Les établissements d'instruction fondés par les missionnaires français, les plus nombreux de tous, enseignent le chinois, le latin et en quelques endroits le français: ils sont essentiellement catholiques et chinois, comme toutes les œuvres des missionnaires en Chine. On laisse, par exemple, les parents chinois convertis mutiler les pieds des petites filles qu'ils confient aux sœurs, et on en donne pour raison qu'on ne saurait choquer les usages traditionnels. En un mot les missionnaires acceptent toute la civilisation chinoise, pourvu que les Chinois y superposent la religion. Or, sans discuter l'utilité de la foi chrétienne pour le développement moral, je demande si l'infériorité des Chinois par rapport à nous ne tient pas à l'ignorance des sciences et de leurs applications à la vie. Les Chinois sont parvenus à la même civilisation morale et littéraire que nous; mais ils se sont arrêtés au point où nous étions avant le dix-huitième siècle. L'éducateur qui pourra faire dépasser aux chinois cette étape s'assurera en Chine une influence prépondérante. Nous ne savons qui prendra ce rôle, mais trois siècles d'expérience permettent de dire que ce ne sera point l'Église.

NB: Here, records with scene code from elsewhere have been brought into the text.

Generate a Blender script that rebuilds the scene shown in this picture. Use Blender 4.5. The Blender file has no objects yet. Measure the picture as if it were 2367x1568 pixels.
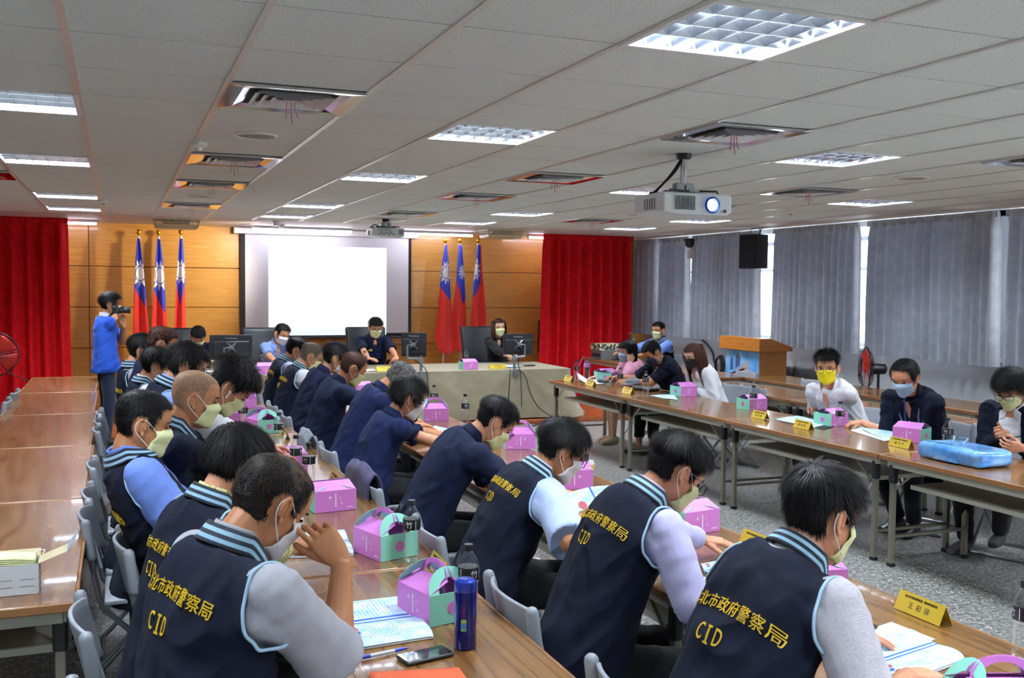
import bpy, bmesh, math, random
import numpy as np
from mathutils import Vector, Matrix, noise
from mathutils.bvhtree import BVHTree
V = Vector
PI = math.pi
rad = math.radians
random.seed(7)
C = bpy.context.scene.collection
SC = bpy.context.scene

# ------------------------------------------------------------------ camera
FPX, YAW, PITCH, ROLL = 2282.7, 0.3794, -0.0521, 0.0102
CAM = V((0, 0, 1.82))
_f = V((math.sin(YAW) * math.cos(PITCH), math.cos(YAW) * math.cos(PITCH), math.sin(PITCH)))
_r0 = V((math.cos(YAW), -math.sin(YAW), 0))
_u0 = _r0.cross(_f)
_r = _r0 * math.cos(ROLL) + _u0 * math.sin(ROLL)
_u = -_r0 * math.sin(ROLL) + _u0 * math.cos(ROLL)
cd = bpy.data.cameras.new('camera')
cam = bpy.data.objects.new('camera', cd)
C.objects.link(cam)
cd.sensor_width = 36.0
cd.lens = 36.0 * FPX / 2367.0
cd.clip_start = 0.05
cam.matrix_world = Matrix(((_r.x, _u.x, -_f.x, CAM.x), (_r.y, _u.y, -_f.y, CAM.y), (_r.z, _u.z, -_f.z, CAM.z), (0, 0, 0, 1)))
SC.camera = cam
cd.dof.use_dof = True
cd.dof.focus_distance = 4.2
cd.dof.aperture_fstop = 7.0

def ray(px, py):
    return _f + _r * ((px - 1183.5) / FPX) - _u * ((py - 784.0) / FPX)
def onz(px, py, z=0.74):          # measured point on a horizontal plane
    d = ray(px, py); return CAM + d * ((z - CAM.z) / d.z)
def onx(px, py, x):
    d = ray(px, py); return CAM + d * (x / d.x)
def ony(px, py, y):
    d = ray(px, py); return CAM + d * (y / d.y)

# ------------------------------------------------------------------ world, exposure
SC.view_settings.view_transform = 'Standard'
SC.view_settings.look = 'None'
SC.view_settings.gamma = 1.0
SC.view_settings.use_curve_mapping = False
SC.view_settings.exposure = 0.0
W = bpy.data.worlds.new('sky'); SC.world = W
W.use_nodes = True
bg = W.node_tree.nodes['Background']
bg.inputs[0].default_value = (0.86, 0.93, 1.0, 1)
bg.inputs[1].default_value = 7.0
TUBE_POWER = 330.0        # fluorescent tubes of the ceiling lights
HAZE = 1.0

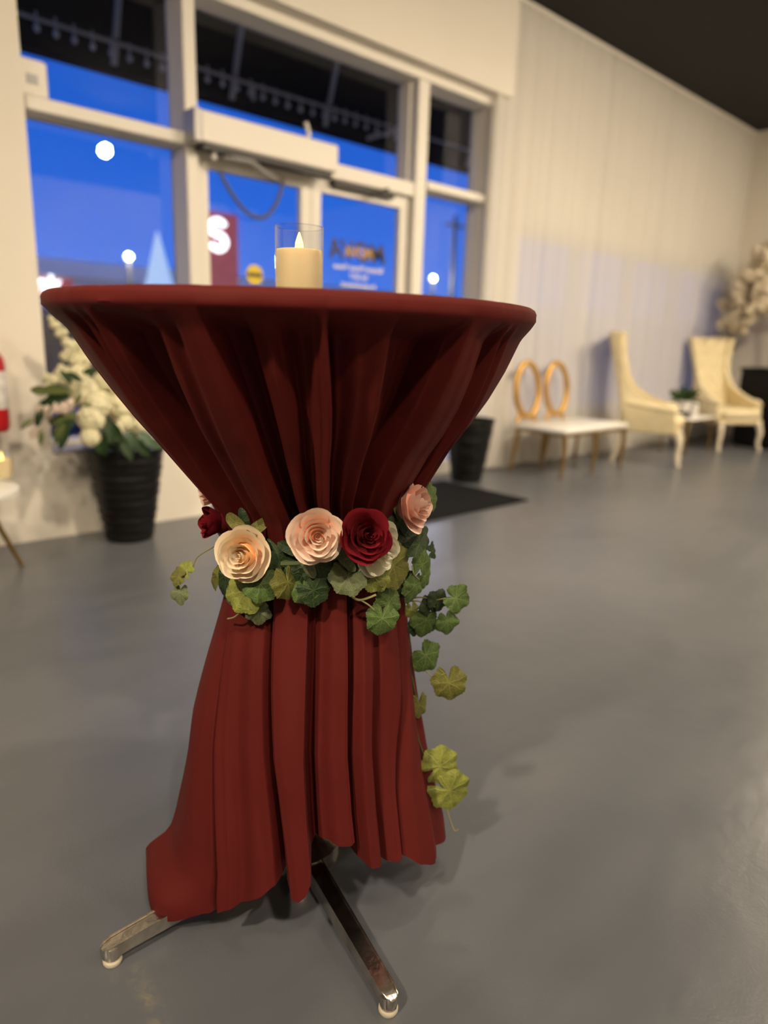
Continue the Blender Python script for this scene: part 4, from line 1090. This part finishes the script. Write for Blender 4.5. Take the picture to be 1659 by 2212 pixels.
def build_bouquet():
    t = thing('white_flower_bouquet', 'big bouquet of white hydrangeas with green fronds in the left black planter', 'flowers', (PL[0], PL[1], .42))
    B0 = Vector((PL[0], PL[1], .42)); rnd = random.Random(21)
    def put(me, px, py, Y, s, name):
        p = on_y(px, py, Y) - B0
        o = link(name, me, t); o.location = p; o.scale = (s, s, s); o.rotation_euler = (rnd.uniform(0, 6), rnd.uniform(0, 6), rnd.uniform(0, 6)); return p
    heads = [(182, 845, 3.30, 1.15), (232, 830, 3.34, 1.1), (212, 872, 3.24, 1.1), (196, 905, 3.22, 1.0), (255, 880, 3.30, 1.05), (195, 945, 3.20, .72), (250, 930, 3.22, .62), (268, 912, 3.28, .8),
             (168, 808, 3.34, .75), (235, 925, 3.24, .55), (290, 860, 3.34, 1.0), (300, 920, 3.34, .85), (330, 880, 3.4, 1.0)]
    for px, py, Y, s in heads:
        p = put(H1[rnd.randint(0, 1)], px, py, Y, s, 'hydrangea_head')
        q = MB(); q.tube([(0.02 * rnd.uniform(-1, 1), .02 * rnd.uniform(-1, 1), 0), p * .6 + Vector((0, 0, .03)), p], .004, 5); q.build('stem', M_leaf_far, t)
    sprays = [[(205, 860), (165, 800), (150, 745), (128, 712), (102, 692)], [(190, 850), (150, 815), (120, 818), (92, 826)], [(210, 850), (190, 790), (168, 770), (185, 740)], [(170, 880), (140, 790), (145, 760)]]
    for sp in sprays:
        pts = [on_y(x, y, 3.36) - B0 for x, y in sp]
        q = MB(); q.tube(pts, .0035, 5); q.build('stem', M_leaf_far3, t)
        for i in range(len(sp) - 1):
            for k in range(4 if i > 0 else 2):
                f = (k + .5) / 4; x = lerp(sp[i][0], sp[i + 1][0], f) + rnd.uniform(-9, 9); y = lerp(sp[i][1], sp[i + 1][1], f) + rnd.uniform(-9, 9)
                put(H2[rnd.randint(0, 1)], x, y, 3.36, rnd.uniform(.8, 1.25) if i < len(sp) - 2 else rnd.uniform(.45, .8), 'blossom')
    spray = [(165, 872), (130, 882), (100, 888), (84, 890)]
    pts = [on_y(x, y, 3.22) - B0 for x, y in spray]
    q = MB(); q.tube(pts, .004, 5); q.build('stem', M_leaf_far3, t)
    for k in range(18):
        f = k / 17; put(H3[0], lerp(168, 84, f) + rnd.uniform(-5, 5), lerp(870, 892, f) + rnd.uniform(-6, 6), 3.22, rnd.uniform(.7, 1.1), 'blossom')
    for k in range(14):
        put(H3[0], rnd.uniform(68, 150), rnd.uniform(900, 945), 3.30, rnd.uniform(.5, .9), 'blossom')
    def put_leaf(kind, px, py, Y, deg, s, side=0.0):
        p = on_y(px, py, Y) - B0; a = math.radians(deg)
        tip = ERT * math.sin(a) - Vector((0, 0, 1)) * math.cos(a)
        link('leaf', LB[kind], t, frame_from((VIEW + Vector((rnd.uniform(-.5, .5) + side, 0, rnd.uniform(.1, .7)))).normalized(), tip, p, s * .78))
    for kind, px, py, deg, s in (('d', 150, 855, -80, 1.0), ('d', 130, 862, -65, 1.0), ('o', 155, 845, -95, 1.1), ('d', 115, 868, -45, .9), ('o', 110, 850, -110, .9), ('d', 92, 880, -20, .7), ('d', 145, 805, 60, .55), ('d', 130, 800, 40, .55), ('d', 178, 805, 100, .6),
                                 ('d', 235, 905, 10, .9), ('d', 240, 910, 30, .9), ('d', 225, 930, 0, .9), ('s', 280, 930, 20, 1.1), ('s', 270, 940, -10, 1.1), ('s', 300, 935, 50, 1.1), ('s', 320, 950, 60, .9), ('s', 335, 955, 80, .8), ('d', 260, 945, 20, .9), ('d', 290, 945, 40, .9),
                                 ('o', 165, 895, -70, 1.0), ('d', 160, 905, -50, .9), ('o', 140, 915, -30, .8), ('d', 205, 925, -30, .7), ('o', 90, 930, -10, .5), ('o', 70, 905, -40, .5), ('d', 200, 935, 20, .8), ('d', 150, 925, -20, .8), ('o', 195, 870, -50, .5), ('o', 175, 850, -30, .5)):
        put_leaf(kind, px, py, 3.20, deg, s)
build_bouquet()

t = thing('side_table', 'small round white side table with splayed gold legs at the left edge', 'side table', (0.585, 3.06, 0))
b = MB(); b.lathe([(0.0, .375), (.20, .375), (.215, .382), (.215, .398), (.205, .402), (0, .402)], 48); b.build('tabletop', M_white, t)
for k in range(3):
    a = math.radians(34 + 120 * k)
    b = MB(); b.tube([(.10 * math.cos(a), .10 * math.sin(a), .376), (.295 * math.cos(a), .295 * math.sin(a), 0.004)], [.014, .009], 10); b.build('leg', M_gold_dark, t)
p = on_z(7, 1033, .402)
led_candle((p.x, p.y, .4025), 'flameless ivory candle in a glass cylinder on the small round side table', .115, .082)

t = thing('fire_extinguisher', 'red fire extinguisher with a white label hung on the wall at the left edge', 'fire extinguisher', (0.845, 3.515, 0.56))
b = MB(); b.lathe([(0.0, .004), (.052, .0), (.062, .012), (.066, .03), (.066, .295), (.062, .325), (.045, .350), (.022, .362), (.018, .375), (0, .376)], 32); b.build('cylinder', M_red, t)
b = MB(); b.lathe([(.0668, .105), (.0672, .106), (.0672, .268), (.0668, .27)], 32); b.f = [f for f in b.f if len(f) == 4]; b.build('label_band', M_label, t)
b = MB(); b.lathe([(.020, .372), (.020, .40), (.012, .41)], 14); b.box((-.012, -.07, .405), (.012, .05, .418), .003); b.box((-.010, -.085, .375), (.010, .02, .386), .002); b.build('valve_head', M_blackbox, t)
b = MB(); b.tube([(-.018, 0, .392), (-.06, -.02, .40), (-.080, -.03, .34), (-.078, -.03, .20), (-.072, -.04, .08)], .009, 8); b.build('hose', M_blackbox, t)
b = MB(); b.box((-.03, .062, .08), (.03, .084, .34), .003); b.build('wall_bracket', M_rail, t)

# ================================================================== RIGHT: bench, wing chairs, table, pedestal, blossom tree
mt = MB()
c0, c1 = on_z(1148, 1082), on_z(930, 1127)
mt.box((2.20, 2.715, 0.001), (3.845, 3.50, 0.012), 0.004); tag(mt.build('door_mat', M_mat, smooth=False), 'charcoal entrance mat on the floor in front of the glass doors', 'mat')

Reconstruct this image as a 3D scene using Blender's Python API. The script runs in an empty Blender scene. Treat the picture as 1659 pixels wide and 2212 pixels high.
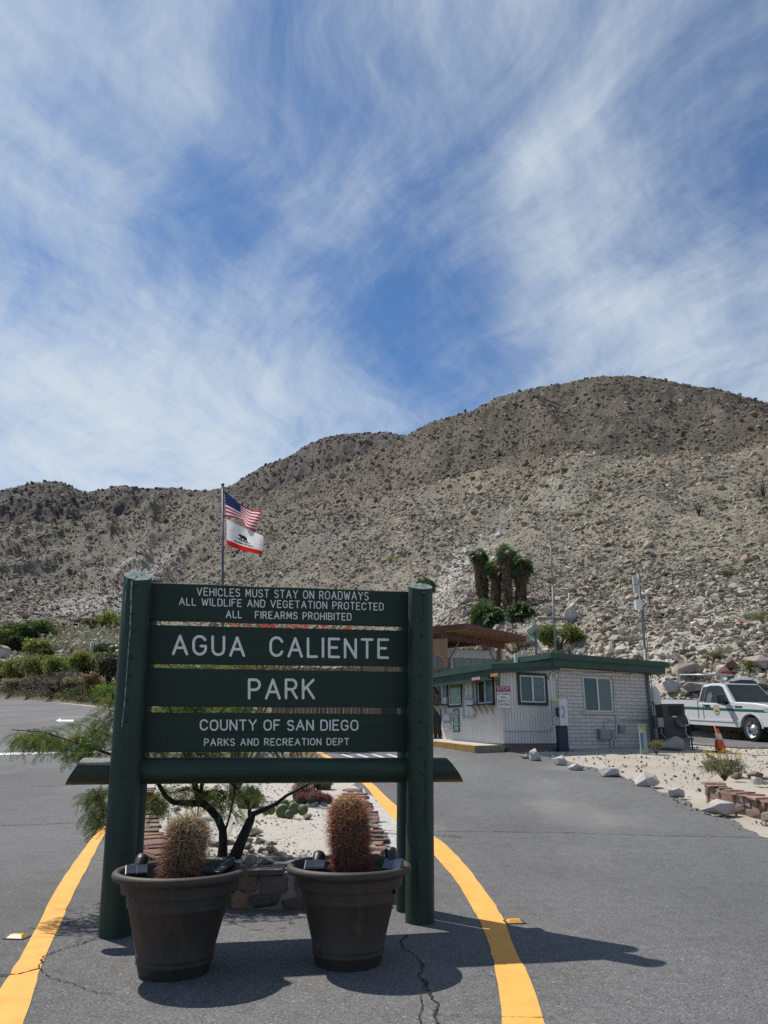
import bpy, bmesh, math, random
import numpy as np
from mathutils import Vector, Matrix, Euler
random.seed(7); rng = np.random.default_rng(11)
S = bpy.context.scene
COL = S.collection
R = math.radians

# ---------------------------------------------------------------- camera
FPX, CU, CV, PITCH, EYE = 1661.0, 829.5, 1106.0, R(16.5), 1.3
cam = bpy.data.cameras.new("camera"); camo = bpy.data.objects.new("camera", cam); COL.objects.link(camo)
camo.location = (0, 0, EYE); camo.rotation_euler = (R(90) + PITCH, 0, 0)
cam.sensor_fit = 'VERTICAL'; cam.sensor_height = 24.0; cam.lens = 24.0 * FPX / 2212.0
cam.clip_start = 0.05; cam.clip_end = 5000
S.camera = camo
cs_, sn_ = math.cos(PITCH), math.sin(PITCH)
def ray(u, v):
    b = (CV - v) / FPX
    return Vector(((u - CU) / FPX, cs_ - b * sn_, sn_ + b * cs_))

# ---------------------------------------------------------------- light
SUN = Vector((-1.3, 1.08, 2.5)).normalized()
W = bpy.data.worlds.new("World"); S.world = W; W.use_nodes = True
nt = W.node_tree; nt.nodes.clear()
def N(t, **k):
    n = nt.nodes.new(t)
    for a, b in k.items(): setattr(n, a, b)
    return n
def L(a, b): nt.links.new(a, b)
sky = N('ShaderNodeTexSky', sky_type='NISHITA', sun_disc=False)
sky.sun_elevation = math.asin(SUN.z); sky.sun_rotation = math.atan2(SUN.x, SUN.y)
sky.altitude = 400; sky.air_density = 1.0; sky.dust_density = 0.3; sky.ozone_density = 3.0
bg1 = N('ShaderNodeBackground'); bg1.inputs[1].default_value = 0.084; 
tint = N('ShaderNodeMix', data_type='RGBA', blend_type='MULTIPLY'); tint.inputs[0].default_value = 1.0
tint.inputs[7].default_value = (0.54, 0.87, 1.14, 1); L(sky.outputs[0], tint.inputs[6]); L(tint.outputs[2], bg1.inputs[0])
bg2 = N('ShaderNodeBackground'); bg2.inputs[0].default_value = (0.82, 0.92, 1.0, 1); bg2.inputs[1].default_value = 0.74
mixs = N('ShaderNodeMixShader'); out = N('ShaderNodeOutputWorld')
L(bg1.outputs[0], mixs.inputs[1]); L(bg2.outputs[0], mixs.inputs[2]); L(mixs.outputs[0], out.inputs[0])
tc = N('ShaderNodeTexCoord'); sep = N('ShaderNodeSeparateXYZ'); L(tc.outputs['Generated'], sep.inputs[0])
def mth(op, a, b=None, c=None, clamp=False):
    n = N('ShaderNodeMath', operation=op, use_clamp=clamp)
    for i, q in enumerate((a, b, c)):
        if q is None: continue
        if isinstance(q, (int, float)): n.inputs[i].default_value = q
        else: L(q, n.inputs[i])
    return n.outputs[0]
zz = mth('ADD', mth('MAXIMUM', sep.outputs[2], 0.0), 0.10)
px, py = mth('DIVIDE', sep.outputs[0], zz), mth('DIVIDE', sep.outputs[1], zz)
cbw = N('ShaderNodeCombineXYZ'); L(px, cbw.inputs[0]); L(py, cbw.inputs[1])
nw = N('ShaderNodeTexNoise'); nw.inputs['Scale'].default_value = 1.15; nw.inputs['Detail'].default_value = 3; nw.inputs['Roughness'].default_value = .5; L(cbw.outputs[0], nw.inputs['Vector'])
sw = N('ShaderNodeSeparateColor'); L(nw.outputs['Color'], sw.inputs[0])
px = mth('ADD', px, mth('MULTIPLY_ADD', sw.outputs[0], 0.5, -0.25)); py = mth('ADD', py, mth('MULTIPLY_ADD', sw.outputs[1], 0.5, -0.25))
def cloudnoise(sx, sy, off, detail, rough, dist, rot=0.0):
    cb = N('ShaderNodeCombineXYZ')
    cr, sr = math.cos(rot), math.sin(rot)
    L(mth('ADD', mth('MULTIPLY', mth('ADD', mth('MULTIPLY', px, cr), mth('MULTIPLY', py, sr)), sx), off), cb.inputs[0])
    L(mth('MULTIPLY', mth('ADD', mth('MULTIPLY', px, -sr), mth('MULTIPLY', py, cr)), sy), cb.inputs[1]); cb.inputs[2].default_value = off * 1.7
    n = N('ShaderNodeTexNoise'); n.inputs['Scale'].default_value = 1.0; n.inputs['Detail'].default_value = detail
    n.inputs['Roughness'].default_value = rough; n.inputs['Distortion'].default_value = dist
    L(cb.outputs[0], n.inputs['Vector']); return n.outputs[0]
n1 = cloudnoise(2.6, 0.9, 3.3, 9, 0.60, 0.0, R(6))      # long streaks of cirrus
n2 = cloudnoise(1.5, 1.1, 9.1, 9, 0.58, 0.0, R(-20))     # broad veils
n3 = cloudnoise(9.0, 2.4, 5.2, 7, 0.70, 0.0, R(30))      # fine fibres, two sets
n4 = cloudnoise(8.0, 2.2, 1.2, 7, 0.70, 0.0, R(-24))
dens = mth('ADD', mth('ADD', mth('MULTIPLY_ADD', n1, 1.5, -0.75), mth('MULTIPLY_ADD', n2, 1.0, -0.5)), mth('ADD', mth('MULTIPLY_ADD', n3, 1.25, -0.625), mth('MULTIPLY_ADD', n4, 1.1, 0.45)))
# where the veil is thick and where it is torn open: directions in the sky
BLOBS = [  # u, v, radius in degrees, amount
 (10, 40, 10, .45), (330, 330, 9, .06), (150, 900, 15, .42), (430, 930, 11, .34), (30, 1010, 10, .20), (700, 1000, 8, .18),
 (880, 690, 6.0, -.36), (850, 700, 13, -.18), (560, 560, 6, -.14), (215, 480, 8, -.34), (1240, 440, 5, .30), (1130, 690, 6, .24), (1600, 760, 9, .42), (1300, 760, 7, .22), (430, 300, 4, .16), (690, 470, 5, .18),
 (960, 530, 5, -.16), (1640, 500, 6, -.20), (860, 90, 5, .10), (1080, 180, 14, .24), (330, 620, 8, -.14), (640, 230, 7, -.12), (1480, 330, 8, -.10), (900, 890, 5, .12)]
acc = dens
for (u, v, rad, amt) in BLOBS:
    d = ray(u, v).normalized()
    dp = N('ShaderNodeVectorMath', operation='DOT_PRODUCT'); L(tc.outputs['Generated'], dp.inputs[0]); dp.inputs[1].default_value = d
    mr = N('ShaderNodeMapRange', interpolation_type='SMOOTHERSTEP', clamp=True)
    L(dp.outputs['Value'], mr.inputs[0]); mr.inputs[1].default_value = math.cos(R(rad * 1.5)); mr.inputs[2].default_value = 1.0
    mr.inputs[3].default_value = 0.0; mr.inputs[4].default_value = amt
    acc = mth('ADD', acc, mr.outputs[0])
mk = N('ShaderNodeMapRange', interpolation_type='SMOOTHSTEP', clamp=True)
L(acc, mk.inputs[0]); mk.inputs[1].default_value = 0.30; mk.inputs[2].default_value = 2.50; mk.inputs[3].default_value = 0.04; mk.inputs[4].default_value = 1.0
L(mk.outputs[0], mixs.inputs[0])
sl = bpy.data.lights.new("sun", 'SUN'); sl.energy = 4.8; sl.angle = R(0.53); sl.color = (1.0, 0.945, 0.865)
slo = bpy.data.objects.new("sun", sl); COL.objects.link(slo); slo.location = SUN * 100
slo.rotation_euler = SUN.to_track_quat('Z', 'Y').to_euler()
S.view_settings.view_transform = 'Standard'; S.view_settings.look = 'None'; S.view_settings.gamma = 1.0
S.view_settings.exposure = 0.12; S.view_settings.use_curve_mapping = False
S.cycles.max_bounces = 6; S.cycles.transparent_max_bounces = 6; S.cycles.use_denoising = False

# ---------------------------------------------------------------- the lie of the land
def sstep(a, b, x):
    t = min(1, max(0, (x - a) / (b - a))); return t * t * (3 - 2 * t)
def h(x, y):
    t = y - 6.5
    z = 0.068 * (0.5 * (t + math.sqrt(t * t + 0.12)))
    return z * (1 - 0.12 * sstep(6.5, 10.5, x))
def at(u, v, Y):
    d = ray(u, v); t = Y / d.y
    return Vector((d.x * t, Y, EYE + d.z * t))
def G(u, v, up=0.0):
    d = ray(u, v); t = 1.5
    while t < 300:
        p = Vector((d.x * t, d.y * t, EYE + d.z * t))
        if p.z <= h(p.x, p.y) + up: return p
        t *= 1.0006
    return p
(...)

En quelques mots voici comment la situation se résume. Dans les colonies, laïcisation et séparation ont pour effet la création d'un enseignement nouveau surtout professionnel, adapté aux besoins locaux, donné par des laïques et conçu comme un service spécial de première importance. Dans les pays de protectorat les missions continuent à donner une partie de l'enseignement avec des subventions du gouvernement français, mais une petite part des subsides leur à été retirée pour être donnée à des œuvres laïques, et ce mouvement continuera progressivement si l'on en juge par les dispositions de la Chambre. Dans ce cas la même transformation qui s'accomplit aux colonies se fera en Orient et en Chine. La France y apparaîtra comme une nation qui a, suivant le mot du P. Louvet, «le fétichisme de l'éducation pour l'éducation,» et qui, pour cela, créé dans les pays nouveaux des méthodes nouvelles, au lieu d'y importer les routines démodées de la métropole.

Quand on parle de cette transformation, deux questions sont posées. Aurez vous le personnel? Trouverez vous assez d'argent? La réponse peut être donnée par l’Alliance française, qui subventionne tant d'écoles à l'aide de ses souscripteurs, et par une société plus jeune, la Mission laïque fondée en 1900 par M. Deschamps, directeur de l'enseignement à Madagascar. La Mission laïque, organisée par l'initiative de quelques éducateurs et coloniaux avant les laïcisations aux colonies, a pris par l'effet de ces mesures même une importance considérable. Son rôle consiste à choisir des instituteurs laïques déjà en possession de leurs diplômes, à leur donner l'éducation complémentaire propre à les rendre utiles dans le pays où on les enverra, à pourvoir ainsi nos colonies d'un personnel nouveau, apte à sa tâche nouvelle, enfin à fonder des écoles laïques dans les pays d'Orient et d'Extrême-Orient où notre langue doit être défendue ou propagée. On demande des hommes; la Mission laïque reçoit plus d'offres acceptables qu'il n'existe de places à remplir. De l'argent! Mais les services scolaires des missions n'étaient pas gratuits. Aux colonies, les subventions locales, dans les pays de protectorat, les 800,000 francs du ministères des Affaires étrangères, enfin les souscriptions privées qui fournissent les allocations de l’Alliance françaises, de la Mission laïque et d'autres sociétés permettent de commencer l'œuvre nouvelle demandée par les chambres.

Pour montrer quels en seront les effets, je recourrai encore une fois au P. Louvet, et je citerai une de ses appréciations sur les «fausses idées que certains de nos compatriotes se font au sujet des missionnaires». Il s'agit du Tonkin au moment où la France plaça l'empire d'Annam sous son protectorat. «Nous ne sommes, écrit le missionnaire, nullement au service du protectorat, auquel nous ne demandons rien que de nous assurer la protection commune à laquelle tous les Français ont droit. Autant que personne, nous aimons notre pays, nous le servons de notre mieux et très utilement, suivant moi, en propageant l’Évangile et en multipliant le nombre des chrétiens... Qu'on ne nous demande pas davantage et qu'on ne cherche pas à nous tirer de notre vocation en voulant faire de nous des agents politiques ou commerciaux. À chacun son œuvre.»